━━━ DATA FOR THIS TASK ━━━

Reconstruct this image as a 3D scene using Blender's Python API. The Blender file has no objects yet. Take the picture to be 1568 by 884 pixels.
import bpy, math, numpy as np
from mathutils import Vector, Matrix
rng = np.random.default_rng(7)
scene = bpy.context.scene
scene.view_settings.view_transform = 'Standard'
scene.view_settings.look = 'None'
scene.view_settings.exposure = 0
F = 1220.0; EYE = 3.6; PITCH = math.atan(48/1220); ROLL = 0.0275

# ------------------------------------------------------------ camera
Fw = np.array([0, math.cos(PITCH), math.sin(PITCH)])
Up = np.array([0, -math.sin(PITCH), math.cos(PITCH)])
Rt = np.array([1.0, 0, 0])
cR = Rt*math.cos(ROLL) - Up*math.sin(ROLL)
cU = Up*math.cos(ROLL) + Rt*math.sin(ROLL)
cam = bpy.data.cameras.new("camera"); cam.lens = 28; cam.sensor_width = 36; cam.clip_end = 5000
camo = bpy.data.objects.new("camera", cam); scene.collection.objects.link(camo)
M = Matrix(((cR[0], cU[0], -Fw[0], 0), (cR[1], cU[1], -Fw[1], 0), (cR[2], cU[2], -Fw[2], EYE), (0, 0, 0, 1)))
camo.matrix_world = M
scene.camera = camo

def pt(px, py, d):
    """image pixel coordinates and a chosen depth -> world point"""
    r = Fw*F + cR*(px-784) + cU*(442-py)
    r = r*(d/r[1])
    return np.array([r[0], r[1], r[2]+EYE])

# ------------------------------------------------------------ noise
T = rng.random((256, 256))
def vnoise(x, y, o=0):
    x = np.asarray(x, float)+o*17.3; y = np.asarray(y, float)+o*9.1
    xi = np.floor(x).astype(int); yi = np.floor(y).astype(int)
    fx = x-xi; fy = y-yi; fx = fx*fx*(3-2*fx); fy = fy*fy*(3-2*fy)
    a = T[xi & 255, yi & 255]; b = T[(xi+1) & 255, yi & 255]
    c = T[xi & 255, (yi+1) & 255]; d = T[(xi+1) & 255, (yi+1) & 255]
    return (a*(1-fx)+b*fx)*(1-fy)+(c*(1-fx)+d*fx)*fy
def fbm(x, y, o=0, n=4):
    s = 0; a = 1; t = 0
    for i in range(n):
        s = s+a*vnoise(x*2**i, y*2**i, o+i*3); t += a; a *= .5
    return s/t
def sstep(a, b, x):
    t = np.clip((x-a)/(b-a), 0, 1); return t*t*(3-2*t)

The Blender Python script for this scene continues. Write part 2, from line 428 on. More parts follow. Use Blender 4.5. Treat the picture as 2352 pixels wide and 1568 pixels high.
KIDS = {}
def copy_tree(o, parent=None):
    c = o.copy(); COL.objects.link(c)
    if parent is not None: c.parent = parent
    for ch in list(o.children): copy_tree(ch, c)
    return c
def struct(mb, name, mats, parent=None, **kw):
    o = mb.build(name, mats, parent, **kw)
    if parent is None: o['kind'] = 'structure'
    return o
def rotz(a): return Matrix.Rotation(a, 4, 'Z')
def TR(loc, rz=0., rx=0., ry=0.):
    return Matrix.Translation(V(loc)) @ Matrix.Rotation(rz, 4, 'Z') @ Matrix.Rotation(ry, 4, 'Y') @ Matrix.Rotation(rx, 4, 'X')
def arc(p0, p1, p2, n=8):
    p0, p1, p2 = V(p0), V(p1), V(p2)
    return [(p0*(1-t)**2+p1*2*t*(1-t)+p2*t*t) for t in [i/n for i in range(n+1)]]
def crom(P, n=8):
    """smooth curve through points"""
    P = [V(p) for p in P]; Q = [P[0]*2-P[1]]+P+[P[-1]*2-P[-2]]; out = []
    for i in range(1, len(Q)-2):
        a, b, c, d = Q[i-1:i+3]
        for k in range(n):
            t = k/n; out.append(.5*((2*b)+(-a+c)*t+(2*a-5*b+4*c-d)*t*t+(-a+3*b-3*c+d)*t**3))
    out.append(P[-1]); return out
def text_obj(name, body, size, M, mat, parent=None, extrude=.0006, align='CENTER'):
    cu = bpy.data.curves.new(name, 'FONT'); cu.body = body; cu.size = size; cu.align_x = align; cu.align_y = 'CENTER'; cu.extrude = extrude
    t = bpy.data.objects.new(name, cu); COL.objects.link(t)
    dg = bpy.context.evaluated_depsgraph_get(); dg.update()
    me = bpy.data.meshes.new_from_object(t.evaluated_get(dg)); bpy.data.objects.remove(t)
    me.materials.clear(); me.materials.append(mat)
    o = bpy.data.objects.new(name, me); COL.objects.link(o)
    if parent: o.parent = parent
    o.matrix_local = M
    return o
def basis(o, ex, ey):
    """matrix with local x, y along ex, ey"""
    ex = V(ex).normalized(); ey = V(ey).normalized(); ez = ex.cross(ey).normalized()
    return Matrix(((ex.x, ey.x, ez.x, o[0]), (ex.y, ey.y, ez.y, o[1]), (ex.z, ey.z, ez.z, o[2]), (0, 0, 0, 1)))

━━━

■ THE EXERCISE ■
From the first line of the listing above to the line with "t = np.clip((x-a)/(b-a), 0, 1);", please transcribe each line exactly, both ends included, and nothing beyond that.

■ REPLY ■
Reconstruct this image as a 3D scene using Blender's Python API. The Blender file has no objects yet. Take the picture to be 1568 by 884 pixels.
import bpy, math, numpy as np
from mathutils import Vector, Matrix
rng = np.random.default_rng(7)
scene = bpy.context.scene
scene.view_settings.view_transform = 'Standard'
scene.view_settings.look = 'None'
scene.view_settings.exposure = 0
F = 1220.0; EYE = 3.6; PITCH = math.atan(48/1220); ROLL = 0.0275

# ------------------------------------------------------------ camera
Fw = np.array([0, math.cos(PITCH), math.sin(PITCH)])
Up = np.array([0, -math.sin(PITCH), math.cos(PITCH)])
Rt = np.array([1.0, 0, 0])
cR = Rt*math.cos(ROLL) - Up*math.sin(ROLL)
cU = Up*math.cos(ROLL) + Rt*math.sin(ROLL)
cam = bpy.data.cameras.new("camera"); cam.lens = 28; cam.sensor_width = 36; cam.clip_end = 5000
camo = bpy.data.objects.new("camera", cam); scene.collection.objects.link(camo)
M = Matrix(((cR[0], cU[0], -Fw[0], 0), (cR[1], cU[1], -Fw[1], 0), (cR[2], cU[2], -Fw[2], EYE), (0, 0, 0, 1)))
camo.matrix_world = M
scene.camera = camo

def pt(px, py, d):
    """image pixel coordinates and a chosen depth -> world point"""
    r = Fw*F + cR*(px-784) + cU*(442-py)
    r = r*(d/r[1])
    return np.array([r[0], r[1], r[2]+EYE])

# ------------------------------------------------------------ noise
T = rng.random((256, 256))
def vnoise(x, y, o=0):
    x = np.asarray(x, float)+o*17.3; y = np.asarray(y, float)+o*9.1
    xi = np.floor(x).astype(int); yi = np.floor(y).astype(int)
    fx = x-xi; fy = y-yi; fx = fx*fx*(3-2*fx); fy = fy*fy*(3-2*fy)
    a = T[xi & 255, yi & 255]; b = T[(xi+1) & 255, yi & 255]
    c = T[xi & 255, (yi+1) & 255]; d = T[(xi+1) & 255, (yi+1) & 255]
    return (a*(1-fx)+b*fx)*(1-fy)+(c*(1-fx)+d*fx)*fy
def fbm(x, y, o=0, n=4):
    s = 0; a = 1; t = 0
    for i in range(n):
        s = s+a*vnoise(x*2**i, y*2**i, o+i*3); t += a; a *= .5
    return s/t
def sstep(a, b, x):
    t = np.clip((x-a)/(b-a), 0, 1); return t*t*(3-2*t)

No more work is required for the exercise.